-- Direction --
Repeat only the lines from the line containing "Recreate this scene" through the line containing "return (dx * t, CY + ry * t)", both included, exactly as they stand.

# START OF The records

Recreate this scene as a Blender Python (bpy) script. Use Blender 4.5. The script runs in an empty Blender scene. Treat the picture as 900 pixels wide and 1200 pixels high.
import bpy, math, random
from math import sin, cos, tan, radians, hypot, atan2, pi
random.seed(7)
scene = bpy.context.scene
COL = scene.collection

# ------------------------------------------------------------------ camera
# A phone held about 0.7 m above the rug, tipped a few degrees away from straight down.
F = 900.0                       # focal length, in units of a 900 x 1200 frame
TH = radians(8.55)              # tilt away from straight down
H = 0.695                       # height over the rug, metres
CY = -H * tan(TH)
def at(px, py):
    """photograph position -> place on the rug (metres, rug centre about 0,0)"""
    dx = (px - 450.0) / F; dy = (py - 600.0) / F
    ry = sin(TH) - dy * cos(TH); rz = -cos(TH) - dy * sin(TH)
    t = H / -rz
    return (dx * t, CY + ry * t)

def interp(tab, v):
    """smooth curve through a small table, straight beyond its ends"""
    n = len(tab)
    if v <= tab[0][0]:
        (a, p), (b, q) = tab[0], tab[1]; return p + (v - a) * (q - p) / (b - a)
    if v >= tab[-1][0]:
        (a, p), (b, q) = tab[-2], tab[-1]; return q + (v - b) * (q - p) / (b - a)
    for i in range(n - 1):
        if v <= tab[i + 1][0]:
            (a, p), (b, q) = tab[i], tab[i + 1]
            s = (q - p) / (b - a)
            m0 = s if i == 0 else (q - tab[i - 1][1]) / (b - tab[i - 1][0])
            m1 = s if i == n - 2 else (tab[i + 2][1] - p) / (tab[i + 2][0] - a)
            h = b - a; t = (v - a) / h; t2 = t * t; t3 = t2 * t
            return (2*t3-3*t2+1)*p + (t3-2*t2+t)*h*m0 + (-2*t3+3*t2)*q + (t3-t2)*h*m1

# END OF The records
# START OF The records

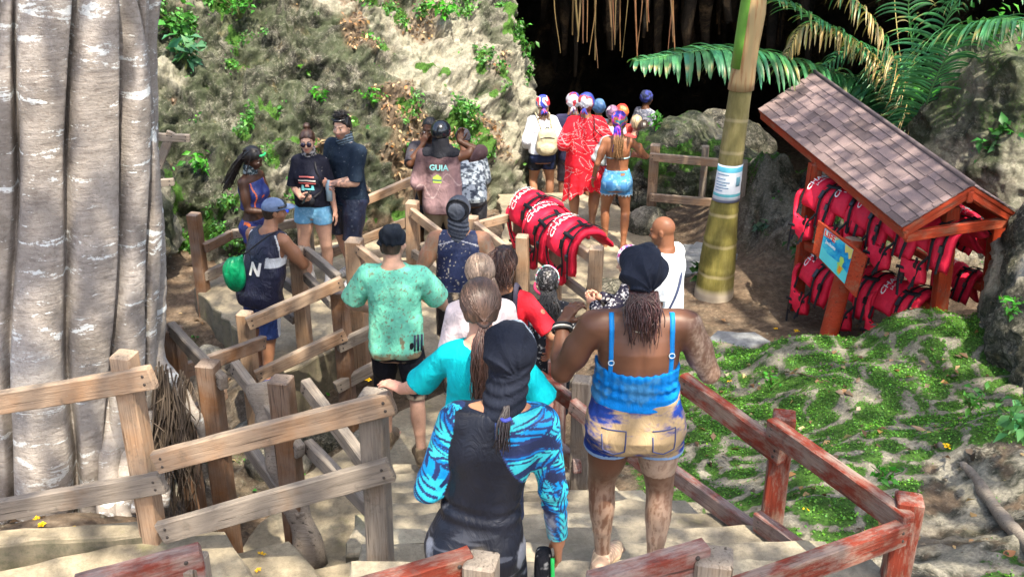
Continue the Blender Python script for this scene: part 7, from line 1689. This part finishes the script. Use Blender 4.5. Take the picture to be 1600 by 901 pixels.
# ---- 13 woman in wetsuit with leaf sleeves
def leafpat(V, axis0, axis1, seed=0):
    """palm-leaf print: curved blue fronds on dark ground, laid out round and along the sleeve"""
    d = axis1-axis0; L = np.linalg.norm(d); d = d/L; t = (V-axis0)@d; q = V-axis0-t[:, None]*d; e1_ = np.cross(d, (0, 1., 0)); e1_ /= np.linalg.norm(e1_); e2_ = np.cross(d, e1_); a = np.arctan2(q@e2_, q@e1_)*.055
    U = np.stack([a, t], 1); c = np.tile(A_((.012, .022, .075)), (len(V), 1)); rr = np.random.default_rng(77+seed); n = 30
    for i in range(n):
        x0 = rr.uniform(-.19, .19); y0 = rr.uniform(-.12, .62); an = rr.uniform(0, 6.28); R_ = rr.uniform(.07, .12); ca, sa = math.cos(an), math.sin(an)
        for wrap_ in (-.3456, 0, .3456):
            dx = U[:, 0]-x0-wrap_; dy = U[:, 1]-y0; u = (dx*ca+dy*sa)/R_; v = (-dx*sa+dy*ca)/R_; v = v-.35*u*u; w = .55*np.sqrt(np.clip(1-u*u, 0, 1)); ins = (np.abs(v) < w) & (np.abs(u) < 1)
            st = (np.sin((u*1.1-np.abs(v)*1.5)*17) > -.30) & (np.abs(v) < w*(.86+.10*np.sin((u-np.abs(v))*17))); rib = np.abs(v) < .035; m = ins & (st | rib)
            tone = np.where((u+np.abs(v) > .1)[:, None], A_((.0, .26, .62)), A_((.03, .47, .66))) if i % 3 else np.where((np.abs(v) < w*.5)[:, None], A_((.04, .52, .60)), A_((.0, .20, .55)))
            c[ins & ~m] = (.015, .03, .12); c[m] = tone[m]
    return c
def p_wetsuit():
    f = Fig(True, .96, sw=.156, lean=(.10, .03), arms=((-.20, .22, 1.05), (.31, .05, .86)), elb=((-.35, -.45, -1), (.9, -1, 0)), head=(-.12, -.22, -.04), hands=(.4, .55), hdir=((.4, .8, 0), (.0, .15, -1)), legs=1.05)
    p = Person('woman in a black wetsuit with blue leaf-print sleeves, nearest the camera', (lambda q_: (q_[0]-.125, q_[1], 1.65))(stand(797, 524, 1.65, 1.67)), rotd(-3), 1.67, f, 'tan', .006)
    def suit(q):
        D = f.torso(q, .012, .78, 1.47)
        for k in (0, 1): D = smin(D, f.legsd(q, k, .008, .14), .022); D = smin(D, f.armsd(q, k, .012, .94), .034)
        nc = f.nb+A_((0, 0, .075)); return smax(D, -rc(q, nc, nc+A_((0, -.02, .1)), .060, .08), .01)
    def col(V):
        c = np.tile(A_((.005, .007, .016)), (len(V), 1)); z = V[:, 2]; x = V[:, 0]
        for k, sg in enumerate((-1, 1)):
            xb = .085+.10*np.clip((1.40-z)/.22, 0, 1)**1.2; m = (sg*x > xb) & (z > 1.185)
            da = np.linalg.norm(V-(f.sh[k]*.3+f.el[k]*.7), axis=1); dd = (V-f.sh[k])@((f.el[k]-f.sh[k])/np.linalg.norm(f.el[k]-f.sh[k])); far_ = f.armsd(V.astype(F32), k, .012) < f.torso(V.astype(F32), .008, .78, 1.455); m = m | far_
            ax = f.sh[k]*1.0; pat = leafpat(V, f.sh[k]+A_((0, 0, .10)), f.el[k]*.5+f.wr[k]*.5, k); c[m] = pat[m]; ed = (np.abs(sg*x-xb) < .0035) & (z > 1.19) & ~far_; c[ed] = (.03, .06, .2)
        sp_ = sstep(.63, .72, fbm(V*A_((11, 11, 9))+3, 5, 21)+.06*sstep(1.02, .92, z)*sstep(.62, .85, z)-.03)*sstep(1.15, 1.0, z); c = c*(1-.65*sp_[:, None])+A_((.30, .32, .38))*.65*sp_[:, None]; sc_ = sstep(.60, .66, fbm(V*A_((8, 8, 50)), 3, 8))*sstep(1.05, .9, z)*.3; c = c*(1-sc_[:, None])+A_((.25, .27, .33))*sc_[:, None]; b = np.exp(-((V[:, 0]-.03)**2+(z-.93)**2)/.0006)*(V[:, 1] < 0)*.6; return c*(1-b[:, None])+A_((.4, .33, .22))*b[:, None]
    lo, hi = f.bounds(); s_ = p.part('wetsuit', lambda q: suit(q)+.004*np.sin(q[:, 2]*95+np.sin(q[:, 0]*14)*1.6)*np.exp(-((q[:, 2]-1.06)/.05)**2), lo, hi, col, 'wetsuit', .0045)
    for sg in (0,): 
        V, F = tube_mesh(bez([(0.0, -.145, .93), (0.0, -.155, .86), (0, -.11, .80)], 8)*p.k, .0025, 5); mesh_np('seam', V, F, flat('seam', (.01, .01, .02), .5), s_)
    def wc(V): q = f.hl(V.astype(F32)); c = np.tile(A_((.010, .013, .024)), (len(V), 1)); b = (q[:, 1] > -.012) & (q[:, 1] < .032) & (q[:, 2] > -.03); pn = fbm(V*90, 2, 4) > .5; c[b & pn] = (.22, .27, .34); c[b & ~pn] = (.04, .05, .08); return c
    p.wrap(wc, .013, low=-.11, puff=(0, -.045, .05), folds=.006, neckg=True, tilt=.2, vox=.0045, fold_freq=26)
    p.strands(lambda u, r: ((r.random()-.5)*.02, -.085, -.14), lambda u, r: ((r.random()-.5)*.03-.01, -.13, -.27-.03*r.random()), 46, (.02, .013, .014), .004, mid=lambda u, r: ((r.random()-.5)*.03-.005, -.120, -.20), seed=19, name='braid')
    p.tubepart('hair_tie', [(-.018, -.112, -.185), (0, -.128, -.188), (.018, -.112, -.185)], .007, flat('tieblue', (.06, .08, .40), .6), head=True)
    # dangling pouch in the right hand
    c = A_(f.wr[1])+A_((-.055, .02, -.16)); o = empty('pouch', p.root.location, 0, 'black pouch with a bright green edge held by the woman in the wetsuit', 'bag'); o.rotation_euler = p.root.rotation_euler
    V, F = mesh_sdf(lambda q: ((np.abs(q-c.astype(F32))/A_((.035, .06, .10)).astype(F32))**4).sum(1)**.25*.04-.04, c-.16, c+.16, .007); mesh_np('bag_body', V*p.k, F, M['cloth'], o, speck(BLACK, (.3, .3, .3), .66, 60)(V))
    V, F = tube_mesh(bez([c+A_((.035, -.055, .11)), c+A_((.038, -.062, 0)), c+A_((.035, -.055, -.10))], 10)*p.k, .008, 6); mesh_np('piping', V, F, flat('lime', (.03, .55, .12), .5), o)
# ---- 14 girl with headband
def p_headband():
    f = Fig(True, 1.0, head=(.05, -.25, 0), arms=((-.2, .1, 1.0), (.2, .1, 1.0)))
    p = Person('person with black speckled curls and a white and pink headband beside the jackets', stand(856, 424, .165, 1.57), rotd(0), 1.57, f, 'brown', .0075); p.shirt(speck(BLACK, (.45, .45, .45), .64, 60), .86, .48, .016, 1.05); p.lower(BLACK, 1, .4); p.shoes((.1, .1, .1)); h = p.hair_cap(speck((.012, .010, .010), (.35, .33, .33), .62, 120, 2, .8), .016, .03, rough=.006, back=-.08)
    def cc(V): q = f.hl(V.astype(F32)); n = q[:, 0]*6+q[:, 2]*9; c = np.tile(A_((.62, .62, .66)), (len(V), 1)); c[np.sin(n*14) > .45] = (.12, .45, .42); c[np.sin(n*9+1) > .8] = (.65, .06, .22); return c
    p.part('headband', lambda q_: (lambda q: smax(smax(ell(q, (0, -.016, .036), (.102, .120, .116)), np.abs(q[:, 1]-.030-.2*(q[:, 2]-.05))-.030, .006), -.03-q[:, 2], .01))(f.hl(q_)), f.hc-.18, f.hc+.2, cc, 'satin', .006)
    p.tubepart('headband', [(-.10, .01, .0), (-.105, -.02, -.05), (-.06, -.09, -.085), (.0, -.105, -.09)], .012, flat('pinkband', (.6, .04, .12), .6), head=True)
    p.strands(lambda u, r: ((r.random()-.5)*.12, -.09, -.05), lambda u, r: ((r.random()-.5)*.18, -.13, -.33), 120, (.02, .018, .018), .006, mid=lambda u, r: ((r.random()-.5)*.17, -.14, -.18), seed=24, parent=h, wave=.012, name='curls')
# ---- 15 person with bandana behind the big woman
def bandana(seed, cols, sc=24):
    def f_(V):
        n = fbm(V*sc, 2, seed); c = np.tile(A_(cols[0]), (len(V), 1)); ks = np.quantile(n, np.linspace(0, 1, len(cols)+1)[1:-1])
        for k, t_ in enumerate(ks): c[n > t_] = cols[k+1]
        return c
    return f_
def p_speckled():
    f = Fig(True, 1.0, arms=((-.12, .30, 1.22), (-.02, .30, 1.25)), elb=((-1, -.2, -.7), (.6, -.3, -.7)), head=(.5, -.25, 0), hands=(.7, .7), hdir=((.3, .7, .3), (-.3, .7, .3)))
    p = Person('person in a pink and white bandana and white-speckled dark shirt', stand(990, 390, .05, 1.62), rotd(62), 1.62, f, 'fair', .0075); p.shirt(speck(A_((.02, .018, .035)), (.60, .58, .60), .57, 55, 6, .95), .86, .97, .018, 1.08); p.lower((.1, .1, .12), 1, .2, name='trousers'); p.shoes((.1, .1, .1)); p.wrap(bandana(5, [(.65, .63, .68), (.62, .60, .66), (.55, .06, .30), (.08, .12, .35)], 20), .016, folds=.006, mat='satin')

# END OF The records

-- Finished task --
Recreate this scene as a Blender Python (bpy) script. Use Blender 4.5. The script runs in an empty Blender scene. Treat the picture as 900 pixels wide and 1200 pixels high.
import bpy, math, random
from math import sin, cos, tan, radians, hypot, atan2, pi
random.seed(7)
scene = bpy.context.scene
COL = scene.collection

# ------------------------------------------------------------------ camera
# A phone held about 0.7 m above the rug, tipped a few degrees away from straight down.
F = 900.0                       # focal length, in units of a 900 x 1200 frame
TH = radians(8.55)              # tilt away from straight down
H = 0.695                       # height over the rug, metres
CY = -H * tan(TH)
def at(px, py):
    """photograph position -> place on the rug (metres, rug centre about 0,0)"""
    dx = (px - 450.0) / F; dy = (py - 600.0) / F
    ry = sin(TH) - dy * cos(TH); rz = -cos(TH) - dy * sin(TH)
    t = H / -rz
    return (dx * t, CY + ry * t)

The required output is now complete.